"One can never consent to creep when one feels an impulse to soar." - Helen Keller
Tuesday, August 2, 2011
A Change For The Worse
Yesterday was the first day of the second summer school session in my school district. The first session lasts four weeks and the second session last three weeks. I have no idea why it is broken into two sessions.
I have no idea if Ashley has the same teacher and the same aide for the second session. Of course, I have no idea if she even has an aide. I’ve never gotten a report from or about that person.
I have no idea what Ashley did in the first four weeks and I have no idea what the plans are for the last three weeks of summer school. I’ve gotten no reports other than a vague, “Ashley is doing well” from the first teacher. I wonder what she is doing well at?
I have no idea if Ashley is eating her lunch at school other than the fact that her lunchbox comes home empty each day.
I have no idea if sunscreen is being used when Ashley is outside other than the fact that she hasn’t come home sunburned. But I guess that could mean that she hasn’t actually been outside.

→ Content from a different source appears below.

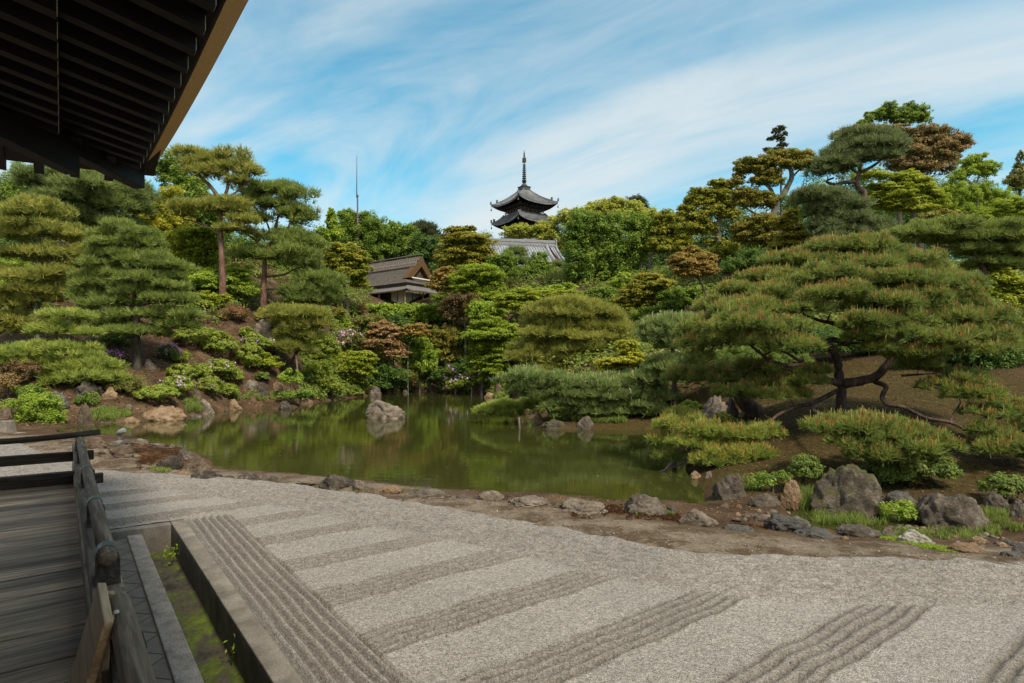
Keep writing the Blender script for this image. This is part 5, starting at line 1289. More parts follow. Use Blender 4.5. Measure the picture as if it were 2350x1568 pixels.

I have no idea if Ashley has had one seizure, 10 seizures, or more at school. I’ve not heard from the nurse (if there is a nurse) or the teacher other than the time I was requested to fill out a “seizure plan”. I guess I should have noted on the form that I would like to know if a seizure occurred.
I have no idea if Ashley interacts with the other students at summer school, if anyone facilitates communication between Ashley and the hearing students or if she uses her cane.
What I do know is that Ashley has come home several times with injuries, some bordering on significant. I know she has come home with a torn pull-up and wet clothes, even though I always pack a change of clothes and extra pull-ups. I know that she doesn’t seem thrilled with the prospect of going to summer school, but during the regular school year, she loved going to school. I know that the only progress on her communication skills have been the things I have worked on with her over the summer. And I wonder if I will get an updated progress report on her IEP at the end of summer school.
To say that I am not thrilled with the services Ashley is receiving this summer is an understatement. I know that there has been a change in administration as it relates to summer school services, so maybe that is the reason. But, you can bet I will make sure next summer’s IEP is very, very specific about what I expect.